NC Unemployment Claims: Week Of 11/30/13
For the benefit week ending on November 30, 2013, North Carolinians filed some 8,700 initial claims for state unemployment insurance benefits and 74,243 claims for state-funded continuing benefits. Compared to the prior week, there were more initial claims and more continuing claims. These figures come from data released by the US Department of Labor.
Averaging new and continuing claims over a four-week period — a process that helps adjust for seasonal fluctuations and better illustrates trends — shows that an average of 6,619 initial claims were filed over the previous four weeks, along with an average of 71,629 continuing claims. Compared to the previous four-week period, the average number of initial claims was higher, and the average number of continuing claims was higher.
One year ago, the four-week average for initial claims stood at 14,089, and the four-week average of continuing claims equaled 102,195.
In recent months covered employment has increased and now exceeds the level recorded a year ago (3.85 million versus 3.78 million). Nevertheless, there are still fewer covered workers than there were in January 2008, which means that payrolls are smaller today than they were almost six years ago.
The graph (below right) shows the changes in unemployment insurance claims measured as a share of covered employment in North Carolina since the recession’s start in December 2007.
Both new and continuing claims appear to have peaked for this cycle, and the four-week averages of new and continuing claims have fallen considerably.
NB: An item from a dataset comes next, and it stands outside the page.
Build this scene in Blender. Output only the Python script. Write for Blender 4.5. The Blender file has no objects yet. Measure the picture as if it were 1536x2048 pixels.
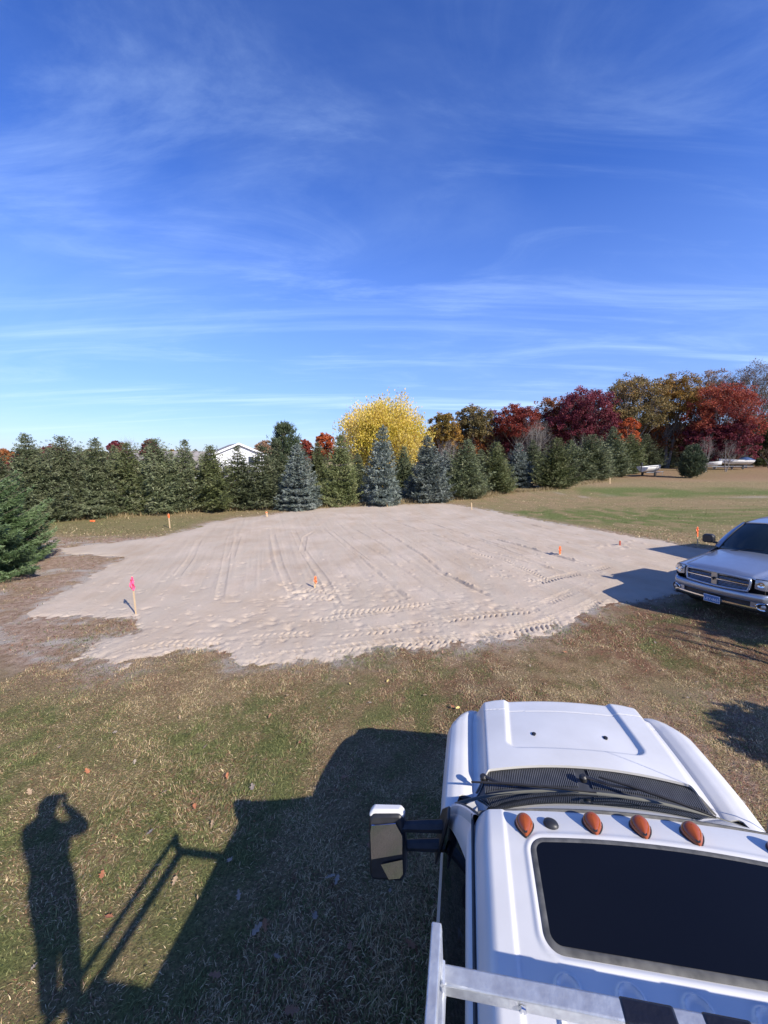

In fact, the four-week average of initial claims, when measured as a share of covered employment, is near the lowest level recorded since early 2008. The four-week average of continuing claims also has fallen to near the lowest level recorded since early 2008.
Note that the recent declines in new and continuing claims are not necessarily indicative of an improving labor market. State legislation that took effect on July 1, 2013, made major changes to insurance eligibility criteria, and the more stringent criteria eliminate claims that would have been valid prior to July 1. In time, this development also should reduce the number of continuing claims. Additionally, the legislation reduced the maximum number of weeks of state-funded insurance for which a claimant is eligible — an action that eventually should lead to a reduction in the number of continuing claims.
To place the numbers in context, consider how the four-week average of initial claims (6,619) was 53 percent lower than the figure recorded one year ago (14,089), while the average number of continuing claims was 30.3 percent lower (71,629 versus 102,195). Given the relative lack of improvement in labor market condition in North Carolina over the past year, such declines likely are products of changes to unemployment insurance laws rather than improvements in underlying economic conditions.